Zeit Lebens fühlt sich Wegner nur ihrer Moral verpflichtet. Davon zeugen ihre zahlreichen Lieder, die Werte wie Meinungsfreiheit, Courage oder Wahrhaftigkeit hochhalten. Sie setzen sich mit sozialem Unrecht auseinander, thematisieren aber auch zwischenmenschliche Probleme. Einen besonders großen Raum nehmen Liebeslieder ein. Wegner schreibt sie seit ihrem zwölften Lebensjahr und hat bis heute Freude daran, obwohl die Stücke meist traurig sind. Pehnert lässt sie im Film oft erklingen, indem er Archivaufnahmen früherer Auftritte verwendet, Wegner zu den Proben mit ihrer Band folgt oder passende Songs im Hintergrund abspielt, um die montierten Fotografien zu untermalen.
Mehrere Handlungsstränge
Der Regisseur macht das sehr kunstvoll. Bild und Ton korrespondieren auf eine Weise, die den Kontext liefert, ohne auf einen übergeordneten Erzähler zuzugreifen. Die Originalaussagen aus dem Verhör etwa dienen zugleich als Steckbrief, der die Protagonistin vorstellt. In einer anderen Sequenz trägt Wegner bei einem früheren Auftritt in der DDR ein Lied mit einer Kinderstimme vor. Darauf folgt eine Montage mit Fotografien, auf denen sie als junges Mädchen zu sehen ist. Dramaturgisch arbeitet Pehnert mit mehreren Handlungssträngen, die er gekonnt verzahnt. Ein weiteres wichtiges Element neben dem Verhör und den Probeaufnahmen aus der Gegenwart bildet ein Interview, das die Protagonistin mit dem Filmemacher in ihrem Haus führt. Dort plaudert sie über ihre Beziehungen und ihre frühere Stalin-Verehrung, über berufliche Querelen und den Hang zum Berliner Dialekt.
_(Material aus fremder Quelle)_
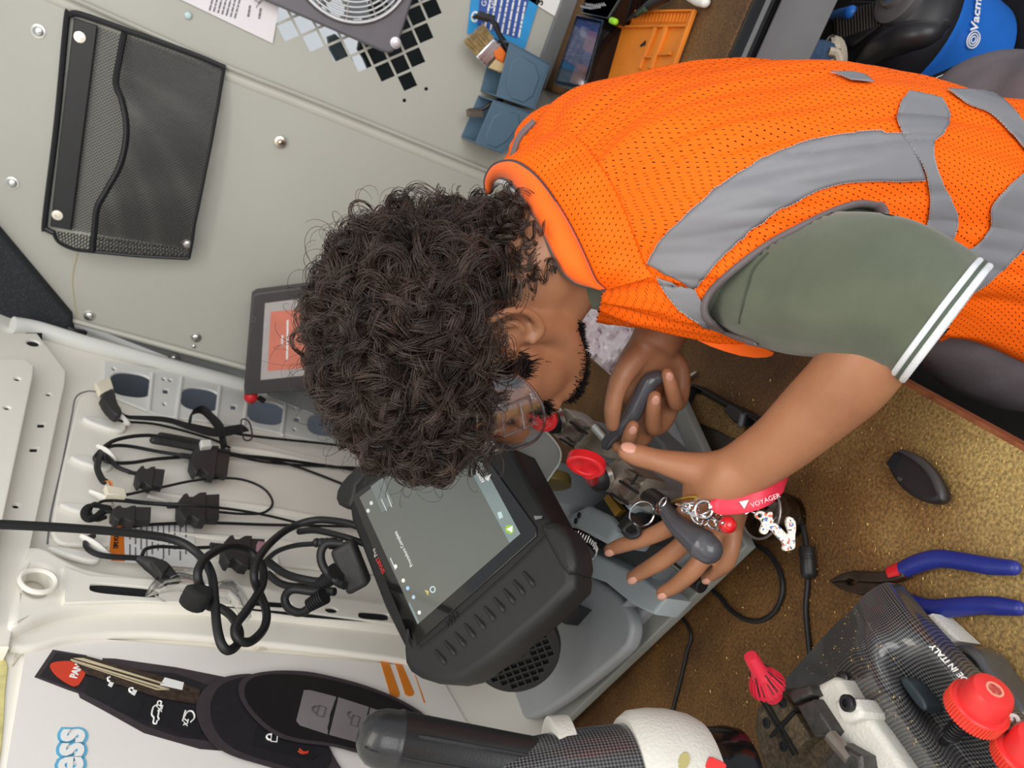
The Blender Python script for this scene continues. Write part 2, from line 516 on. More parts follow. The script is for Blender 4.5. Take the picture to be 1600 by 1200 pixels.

In diesen Szenen gibt die Künstlerin einen Einblick in ihr Seelenleben und muss bisweilen mit den Tränen kämpfen. Eine so reiche Vita hinterlässt Spuren. Aber Wegner versteht es, sie beherzt wegzuwischen. Ihre Erfahrungen kanalisiert sie musikalisch, so energiegeladen wie eh und je. Wer den Film schaut, bekommt den Eindruck, dass die Künstlerin weitere 75 Jahre auf der Bühne stehen könnte. „Aufrecht stehen, wenn andere sitzen“, heißt eine ihrer berühmten Liedzeilen. Sie selber macht es noch in hohem Alter vor.